After Marshall died in 1993, Kagan gave a speech in his honor. She said Marshall’s view of the judiciary was that its primary purpose was to “show a special solicitude for the despised and disadvantaged … to safeguard the interests of people who had no other champion.” Kagan said, of Marshall’s liberal views on the topic, “however much some recent justices have sniped at that vision, it remains a thing of glory.”
At every step in her career, Kagan has drawn gushing praise, often of her ability to bridge warring factions with Solomon-esque wisdom. At Harvard, for instance, she ended a feud between Marxist critical legal theory acolytes and regular liberals that had brought hiring to a freeze by hiring from both sides.

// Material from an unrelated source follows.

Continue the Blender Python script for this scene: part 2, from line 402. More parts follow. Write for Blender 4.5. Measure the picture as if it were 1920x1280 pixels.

Those hires included several prominent conservatives, who were grateful for Kagan’s beneficence. In fact, right-wing lawyers such as President Bush’s Solicitor General Ted Olson and Bill Clinton’s former worst nightmare Ken Starr wrote in to support Kagan’s nomination for solicitor general.
The lawyers, in their letter, noted “the extraordinary skill she has demonstrated in bringing to Harvard an impressive array of new scholars” and said her “brilliant intellect … directness, candor and frank analysis will make her an especially effective advocate” for the government.
Other conservatives are rejecting the lawyers’ support. Wendy Wright, president of the Concerned Women for America, says they suffer from “Stockholm syndrome,” and that just because Kagan was nice to conservatives at Harvard “doesn’t make her qualified for the Supreme Court.”
The other thing critics say about Kagan is that her paper trail is so short, it’s almost suspicious.
Tom Goldstein, who is not one of those critics, wrote on SCOTUS Blog, “I don’t know anyone who has had a conversation with her in which she expressed a personal conviction on a question of constitutional law in the past decade. Now, there are obviously an awful lot of people whom I do not know. But I have never talked to anyone who talked to anyone who had a conversation like that.”
On some issues, like the 2nd Amendment, almost nothing is known about Kagan’s views. She moderated a debate on the issue in 2003, but law professor Eugene Volokh, who defended gun rights at the debate says he learned “nothing at all” about her views on the subject at the event.
While Goldstein says nobody in his presumably elite circles has chatted up Kagan on say, the nondelegation doctrine lately, at least one man claims to have sparred with her, and for years! Harvard alumnus Joseph Flom wrote in a Jan. 23, 2009 letter in support of Kagan’s nomination for solicitor general that one of the reasons he was convinced she’d be “outstanding” for the job is he “had an opportunity over several years to debate current legal issues with her.”
Reached by phone, Flom, an 86-year-old lawyer who specialized in mergers and acquisitions said he remembers “nothing” about Kagan’s political views, merely that the conversations revealed how even-handed and open-minded she could be. He did say she wasn’t in the critical legal studies school and compared her to long-ago high court justices Louis Brandeis and Dennis Cardozo.
Kagan’s saving grace may have been her view that the Senate should grill Supreme Court nominees to ensure they know what they’re getting. In a 1995 book review she wrote “when the Senate ceases to engage nominees in meaningful discussion of legal issues, the confirmation process takes on an air of vacuity and farce.” But in 2009, she was “less convinced than I was in 1995 that substantive discussions of legal issues and views, in the context of nomination hearings, provide the great public benefits I suggested.”